### EXERCISE INSTRUCTIONS
Begin with the line that contains "tree('garden_tree', 'tall loose" and continue down through the line that contains "tree('garden_bush', 'dense pale"; reproduce those lines exactly and only those.

### Scripts that build scenes

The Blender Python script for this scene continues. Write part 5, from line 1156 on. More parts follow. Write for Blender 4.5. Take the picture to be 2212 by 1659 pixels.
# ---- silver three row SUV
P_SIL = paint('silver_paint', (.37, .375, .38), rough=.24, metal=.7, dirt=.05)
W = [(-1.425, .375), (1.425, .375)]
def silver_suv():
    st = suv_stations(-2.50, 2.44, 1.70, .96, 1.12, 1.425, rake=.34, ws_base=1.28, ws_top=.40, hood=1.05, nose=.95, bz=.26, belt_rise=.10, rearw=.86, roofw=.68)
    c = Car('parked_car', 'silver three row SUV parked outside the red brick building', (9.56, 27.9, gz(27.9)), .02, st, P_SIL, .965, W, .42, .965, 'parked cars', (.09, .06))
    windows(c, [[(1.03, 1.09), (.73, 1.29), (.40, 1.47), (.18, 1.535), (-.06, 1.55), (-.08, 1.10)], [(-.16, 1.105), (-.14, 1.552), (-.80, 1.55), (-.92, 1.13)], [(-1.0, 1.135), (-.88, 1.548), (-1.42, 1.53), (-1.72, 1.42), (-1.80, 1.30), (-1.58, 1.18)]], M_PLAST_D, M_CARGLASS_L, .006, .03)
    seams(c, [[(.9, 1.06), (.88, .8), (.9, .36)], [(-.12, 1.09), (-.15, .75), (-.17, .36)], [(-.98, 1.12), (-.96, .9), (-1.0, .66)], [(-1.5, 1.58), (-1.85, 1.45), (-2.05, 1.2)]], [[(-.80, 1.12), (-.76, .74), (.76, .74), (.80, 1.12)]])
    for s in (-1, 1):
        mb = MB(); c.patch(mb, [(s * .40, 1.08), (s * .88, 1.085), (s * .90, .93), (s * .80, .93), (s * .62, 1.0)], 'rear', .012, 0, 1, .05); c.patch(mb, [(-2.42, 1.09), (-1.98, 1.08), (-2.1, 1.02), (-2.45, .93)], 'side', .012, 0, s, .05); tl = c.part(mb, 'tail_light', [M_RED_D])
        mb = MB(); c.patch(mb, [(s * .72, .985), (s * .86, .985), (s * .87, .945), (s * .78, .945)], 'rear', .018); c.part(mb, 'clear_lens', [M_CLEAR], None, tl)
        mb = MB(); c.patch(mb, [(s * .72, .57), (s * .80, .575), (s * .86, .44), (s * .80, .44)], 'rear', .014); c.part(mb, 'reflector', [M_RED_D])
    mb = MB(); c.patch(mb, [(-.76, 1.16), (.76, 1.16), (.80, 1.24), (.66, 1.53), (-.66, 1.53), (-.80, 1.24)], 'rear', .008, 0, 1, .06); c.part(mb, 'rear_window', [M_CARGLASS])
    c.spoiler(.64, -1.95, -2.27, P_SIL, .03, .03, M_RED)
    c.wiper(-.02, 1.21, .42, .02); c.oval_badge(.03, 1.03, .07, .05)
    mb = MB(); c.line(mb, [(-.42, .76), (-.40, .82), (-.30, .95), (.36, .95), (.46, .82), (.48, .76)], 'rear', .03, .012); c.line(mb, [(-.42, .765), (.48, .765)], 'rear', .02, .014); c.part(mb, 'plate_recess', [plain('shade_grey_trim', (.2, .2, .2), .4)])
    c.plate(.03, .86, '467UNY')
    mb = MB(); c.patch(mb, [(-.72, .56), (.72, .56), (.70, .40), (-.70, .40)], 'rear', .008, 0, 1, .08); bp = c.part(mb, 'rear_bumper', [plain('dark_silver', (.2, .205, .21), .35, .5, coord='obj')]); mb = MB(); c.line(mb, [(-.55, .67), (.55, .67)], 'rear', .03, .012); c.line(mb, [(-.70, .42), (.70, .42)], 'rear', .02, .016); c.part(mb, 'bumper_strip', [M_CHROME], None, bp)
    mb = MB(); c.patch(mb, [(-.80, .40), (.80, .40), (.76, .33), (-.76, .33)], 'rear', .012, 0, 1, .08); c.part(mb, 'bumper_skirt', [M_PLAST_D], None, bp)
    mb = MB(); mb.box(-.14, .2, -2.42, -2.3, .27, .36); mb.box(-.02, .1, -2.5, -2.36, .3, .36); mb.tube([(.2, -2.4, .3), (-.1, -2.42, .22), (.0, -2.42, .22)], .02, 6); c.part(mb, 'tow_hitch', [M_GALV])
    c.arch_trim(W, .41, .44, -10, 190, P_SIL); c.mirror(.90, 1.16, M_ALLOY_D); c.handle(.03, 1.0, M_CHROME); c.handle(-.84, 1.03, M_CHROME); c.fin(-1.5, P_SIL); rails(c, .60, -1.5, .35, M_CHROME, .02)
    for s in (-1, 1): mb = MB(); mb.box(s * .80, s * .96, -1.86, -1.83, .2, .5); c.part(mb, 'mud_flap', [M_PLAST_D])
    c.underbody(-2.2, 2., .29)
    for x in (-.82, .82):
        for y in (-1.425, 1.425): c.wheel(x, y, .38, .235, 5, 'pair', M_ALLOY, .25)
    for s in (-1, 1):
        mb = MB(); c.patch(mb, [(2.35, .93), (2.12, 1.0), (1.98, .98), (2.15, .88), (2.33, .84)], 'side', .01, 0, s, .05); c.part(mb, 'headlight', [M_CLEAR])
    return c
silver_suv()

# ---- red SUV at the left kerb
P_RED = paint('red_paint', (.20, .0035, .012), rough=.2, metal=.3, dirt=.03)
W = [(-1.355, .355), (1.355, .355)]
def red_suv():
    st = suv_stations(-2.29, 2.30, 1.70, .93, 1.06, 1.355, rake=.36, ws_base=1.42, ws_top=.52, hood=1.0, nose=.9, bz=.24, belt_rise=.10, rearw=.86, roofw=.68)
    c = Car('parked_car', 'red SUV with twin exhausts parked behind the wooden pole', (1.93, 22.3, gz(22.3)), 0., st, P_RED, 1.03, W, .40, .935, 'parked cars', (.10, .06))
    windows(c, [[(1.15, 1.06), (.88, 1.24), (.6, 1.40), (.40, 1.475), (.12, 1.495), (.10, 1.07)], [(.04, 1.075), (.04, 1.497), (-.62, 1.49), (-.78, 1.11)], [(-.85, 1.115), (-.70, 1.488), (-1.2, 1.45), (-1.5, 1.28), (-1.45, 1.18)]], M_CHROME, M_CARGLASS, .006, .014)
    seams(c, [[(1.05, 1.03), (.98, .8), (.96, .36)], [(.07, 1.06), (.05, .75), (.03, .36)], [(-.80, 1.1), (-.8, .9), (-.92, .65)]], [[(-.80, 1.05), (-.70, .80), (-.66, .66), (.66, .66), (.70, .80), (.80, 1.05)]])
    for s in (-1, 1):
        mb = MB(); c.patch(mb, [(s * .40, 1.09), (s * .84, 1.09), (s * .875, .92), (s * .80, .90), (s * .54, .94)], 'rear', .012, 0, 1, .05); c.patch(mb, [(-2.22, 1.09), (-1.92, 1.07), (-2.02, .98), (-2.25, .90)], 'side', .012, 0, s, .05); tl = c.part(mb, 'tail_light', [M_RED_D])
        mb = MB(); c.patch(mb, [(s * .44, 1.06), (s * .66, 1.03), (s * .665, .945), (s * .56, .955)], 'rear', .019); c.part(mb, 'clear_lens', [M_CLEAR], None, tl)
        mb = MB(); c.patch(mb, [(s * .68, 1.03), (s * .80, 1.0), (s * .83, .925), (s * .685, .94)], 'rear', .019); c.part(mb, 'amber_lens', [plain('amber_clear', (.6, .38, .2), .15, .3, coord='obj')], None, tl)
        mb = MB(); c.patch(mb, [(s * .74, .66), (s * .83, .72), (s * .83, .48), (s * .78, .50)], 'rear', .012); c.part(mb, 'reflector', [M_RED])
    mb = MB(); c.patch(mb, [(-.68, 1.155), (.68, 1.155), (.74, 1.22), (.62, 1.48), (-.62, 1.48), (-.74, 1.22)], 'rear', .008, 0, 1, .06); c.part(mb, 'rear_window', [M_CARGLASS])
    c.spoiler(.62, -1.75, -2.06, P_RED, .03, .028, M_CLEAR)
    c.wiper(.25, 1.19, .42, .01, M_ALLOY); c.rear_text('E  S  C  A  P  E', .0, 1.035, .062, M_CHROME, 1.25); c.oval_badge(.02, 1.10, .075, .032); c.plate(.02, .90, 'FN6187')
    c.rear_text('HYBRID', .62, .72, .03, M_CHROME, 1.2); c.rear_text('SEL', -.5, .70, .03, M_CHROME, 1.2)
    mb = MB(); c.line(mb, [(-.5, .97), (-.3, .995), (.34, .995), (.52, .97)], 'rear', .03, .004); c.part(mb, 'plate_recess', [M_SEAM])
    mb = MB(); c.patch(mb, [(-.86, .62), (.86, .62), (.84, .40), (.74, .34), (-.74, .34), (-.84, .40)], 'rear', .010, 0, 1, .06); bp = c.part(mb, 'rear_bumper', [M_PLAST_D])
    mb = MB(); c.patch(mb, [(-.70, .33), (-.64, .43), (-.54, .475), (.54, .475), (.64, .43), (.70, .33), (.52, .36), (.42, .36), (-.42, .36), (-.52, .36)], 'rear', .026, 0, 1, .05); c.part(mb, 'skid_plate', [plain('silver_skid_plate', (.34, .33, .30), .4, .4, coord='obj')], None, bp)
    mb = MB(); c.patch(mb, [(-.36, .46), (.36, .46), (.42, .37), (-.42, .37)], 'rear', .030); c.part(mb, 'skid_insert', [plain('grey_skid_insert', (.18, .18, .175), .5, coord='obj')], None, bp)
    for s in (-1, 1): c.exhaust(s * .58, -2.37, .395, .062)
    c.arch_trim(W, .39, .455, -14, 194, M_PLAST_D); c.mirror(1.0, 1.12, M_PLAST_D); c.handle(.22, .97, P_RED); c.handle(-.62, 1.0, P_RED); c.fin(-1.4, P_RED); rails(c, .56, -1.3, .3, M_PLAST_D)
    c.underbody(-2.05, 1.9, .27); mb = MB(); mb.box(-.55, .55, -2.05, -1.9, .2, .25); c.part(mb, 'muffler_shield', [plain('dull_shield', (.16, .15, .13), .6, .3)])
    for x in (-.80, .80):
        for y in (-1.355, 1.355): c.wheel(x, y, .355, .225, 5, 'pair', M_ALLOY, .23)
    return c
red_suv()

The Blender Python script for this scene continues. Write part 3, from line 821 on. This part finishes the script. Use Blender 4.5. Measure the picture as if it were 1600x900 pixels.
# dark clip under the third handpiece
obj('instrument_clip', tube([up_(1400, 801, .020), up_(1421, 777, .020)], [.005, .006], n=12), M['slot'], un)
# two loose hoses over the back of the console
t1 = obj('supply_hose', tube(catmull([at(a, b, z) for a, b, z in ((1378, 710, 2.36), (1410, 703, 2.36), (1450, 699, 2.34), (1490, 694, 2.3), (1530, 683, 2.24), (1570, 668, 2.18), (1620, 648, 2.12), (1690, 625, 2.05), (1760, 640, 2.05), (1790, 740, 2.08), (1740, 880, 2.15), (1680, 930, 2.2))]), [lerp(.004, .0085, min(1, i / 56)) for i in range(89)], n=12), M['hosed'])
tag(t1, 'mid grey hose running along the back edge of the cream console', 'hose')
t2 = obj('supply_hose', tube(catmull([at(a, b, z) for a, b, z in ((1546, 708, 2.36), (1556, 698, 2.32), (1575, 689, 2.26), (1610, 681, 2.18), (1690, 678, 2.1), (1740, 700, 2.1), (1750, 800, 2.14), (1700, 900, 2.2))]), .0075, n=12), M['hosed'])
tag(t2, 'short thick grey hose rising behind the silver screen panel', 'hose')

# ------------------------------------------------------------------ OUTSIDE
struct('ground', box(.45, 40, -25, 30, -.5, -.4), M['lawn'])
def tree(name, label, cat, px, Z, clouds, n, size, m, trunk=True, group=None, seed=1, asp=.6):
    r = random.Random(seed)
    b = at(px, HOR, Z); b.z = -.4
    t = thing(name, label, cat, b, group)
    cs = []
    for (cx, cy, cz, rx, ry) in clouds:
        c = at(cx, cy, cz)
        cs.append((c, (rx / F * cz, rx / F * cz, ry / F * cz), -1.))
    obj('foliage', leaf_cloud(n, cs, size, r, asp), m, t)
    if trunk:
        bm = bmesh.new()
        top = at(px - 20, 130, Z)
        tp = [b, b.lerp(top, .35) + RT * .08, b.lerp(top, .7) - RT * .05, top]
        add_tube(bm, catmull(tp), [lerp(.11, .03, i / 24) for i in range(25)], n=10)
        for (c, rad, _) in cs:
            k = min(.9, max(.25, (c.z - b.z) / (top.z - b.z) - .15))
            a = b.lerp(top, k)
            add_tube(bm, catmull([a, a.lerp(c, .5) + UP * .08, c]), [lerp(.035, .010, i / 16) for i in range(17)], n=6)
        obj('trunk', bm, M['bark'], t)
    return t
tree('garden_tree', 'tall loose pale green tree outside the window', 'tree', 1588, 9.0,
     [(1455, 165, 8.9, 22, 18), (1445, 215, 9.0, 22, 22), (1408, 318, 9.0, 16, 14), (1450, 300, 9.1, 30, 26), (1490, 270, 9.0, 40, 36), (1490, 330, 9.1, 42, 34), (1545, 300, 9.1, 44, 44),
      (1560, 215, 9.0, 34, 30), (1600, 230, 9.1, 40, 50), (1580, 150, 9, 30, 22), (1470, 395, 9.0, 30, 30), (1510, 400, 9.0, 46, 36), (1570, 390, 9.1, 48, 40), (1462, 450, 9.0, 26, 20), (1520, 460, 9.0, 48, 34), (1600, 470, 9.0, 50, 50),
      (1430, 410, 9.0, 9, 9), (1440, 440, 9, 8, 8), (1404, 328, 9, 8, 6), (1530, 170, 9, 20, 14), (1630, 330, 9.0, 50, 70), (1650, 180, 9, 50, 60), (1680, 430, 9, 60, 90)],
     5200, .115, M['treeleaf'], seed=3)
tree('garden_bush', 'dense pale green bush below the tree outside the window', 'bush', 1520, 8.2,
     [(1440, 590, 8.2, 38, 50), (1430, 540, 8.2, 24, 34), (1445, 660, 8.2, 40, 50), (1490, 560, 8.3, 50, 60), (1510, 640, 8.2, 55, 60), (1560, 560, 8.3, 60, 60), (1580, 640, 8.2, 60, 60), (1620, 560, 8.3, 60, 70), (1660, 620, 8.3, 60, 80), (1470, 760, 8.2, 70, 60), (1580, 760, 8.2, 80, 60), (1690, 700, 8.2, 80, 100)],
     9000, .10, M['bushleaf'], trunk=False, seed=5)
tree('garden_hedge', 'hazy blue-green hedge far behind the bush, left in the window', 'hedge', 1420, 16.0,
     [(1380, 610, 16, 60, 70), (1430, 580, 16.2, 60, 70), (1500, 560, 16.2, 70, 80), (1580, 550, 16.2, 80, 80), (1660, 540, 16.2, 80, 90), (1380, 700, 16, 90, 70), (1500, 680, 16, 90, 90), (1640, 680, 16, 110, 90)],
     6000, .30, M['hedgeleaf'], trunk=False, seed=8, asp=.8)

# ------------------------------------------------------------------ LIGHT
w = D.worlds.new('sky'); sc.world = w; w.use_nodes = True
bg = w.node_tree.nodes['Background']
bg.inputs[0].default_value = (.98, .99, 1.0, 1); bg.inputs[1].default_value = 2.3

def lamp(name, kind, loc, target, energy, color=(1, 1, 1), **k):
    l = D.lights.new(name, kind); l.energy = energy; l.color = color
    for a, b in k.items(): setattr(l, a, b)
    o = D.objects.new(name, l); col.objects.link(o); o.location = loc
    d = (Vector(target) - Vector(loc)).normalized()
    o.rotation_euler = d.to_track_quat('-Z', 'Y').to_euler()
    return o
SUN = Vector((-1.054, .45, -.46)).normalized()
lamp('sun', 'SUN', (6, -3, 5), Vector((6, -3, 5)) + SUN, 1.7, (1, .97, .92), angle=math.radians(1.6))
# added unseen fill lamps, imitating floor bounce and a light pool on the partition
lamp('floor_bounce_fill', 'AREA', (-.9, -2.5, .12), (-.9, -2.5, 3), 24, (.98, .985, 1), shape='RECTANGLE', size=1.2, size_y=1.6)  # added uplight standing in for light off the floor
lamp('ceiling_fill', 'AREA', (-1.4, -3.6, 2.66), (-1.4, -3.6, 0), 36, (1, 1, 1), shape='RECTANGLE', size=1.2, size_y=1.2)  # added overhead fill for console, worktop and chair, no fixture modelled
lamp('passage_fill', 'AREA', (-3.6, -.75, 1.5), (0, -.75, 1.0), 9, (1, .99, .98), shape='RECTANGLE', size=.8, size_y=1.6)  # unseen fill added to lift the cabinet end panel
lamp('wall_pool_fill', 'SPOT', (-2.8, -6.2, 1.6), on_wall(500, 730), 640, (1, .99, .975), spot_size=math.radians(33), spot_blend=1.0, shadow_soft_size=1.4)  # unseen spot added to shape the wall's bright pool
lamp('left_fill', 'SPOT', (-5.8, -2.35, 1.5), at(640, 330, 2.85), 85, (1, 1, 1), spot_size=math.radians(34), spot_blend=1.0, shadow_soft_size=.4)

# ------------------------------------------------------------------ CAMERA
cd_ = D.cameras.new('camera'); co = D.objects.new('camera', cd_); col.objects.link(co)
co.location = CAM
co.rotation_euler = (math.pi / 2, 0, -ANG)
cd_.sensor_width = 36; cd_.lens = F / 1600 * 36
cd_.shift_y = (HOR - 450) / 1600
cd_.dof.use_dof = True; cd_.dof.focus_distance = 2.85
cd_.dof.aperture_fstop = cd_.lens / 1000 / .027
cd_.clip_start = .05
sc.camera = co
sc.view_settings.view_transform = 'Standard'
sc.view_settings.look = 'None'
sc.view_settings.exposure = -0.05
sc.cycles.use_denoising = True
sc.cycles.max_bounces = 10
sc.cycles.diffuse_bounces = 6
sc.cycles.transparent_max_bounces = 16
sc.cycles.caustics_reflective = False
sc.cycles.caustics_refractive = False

### OUTPUT BELOW
tree('garden_tree', 'tall loose pale green tree outside the window', 'tree', 1588, 9.0,
     [(1455, 165, 8.9, 22, 18), (1445, 215, 9.0, 22, 22), (1408, 318, 9.0, 16, 14), (1450, 300, 9.1, 30, 26), (1490, 270, 9.0, 40, 36), (1490, 330, 9.1, 42, 34), (1545, 300, 9.1, 44, 44),
      (1560, 215, 9.0, 34, 30), (1600, 230, 9.1, 40, 50), (1580, 150, 9, 30, 22), (1470, 395, 9.0, 30, 30), (1510, 400, 9.0, 46, 36), (1570, 390, 9.1, 48, 40), (1462, 450, 9.0, 26, 20), (1520, 460, 9.0, 48, 34), (1600, 470, 9.0, 50, 50),
      (1430, 410, 9.0, 9, 9), (1440, 440, 9, 8, 8), (1404, 328, 9, 8, 6), (1530, 170, 9, 20, 14), (1630, 330, 9.0, 50, 70), (1650, 180, 9, 50, 60), (1680, 430, 9, 60, 90)],
     5200, .115, M['treeleaf'], seed=3)
tree('garden_bush', 'dense pale green bush below the tree outside the window', 'bush', 1520, 8.2,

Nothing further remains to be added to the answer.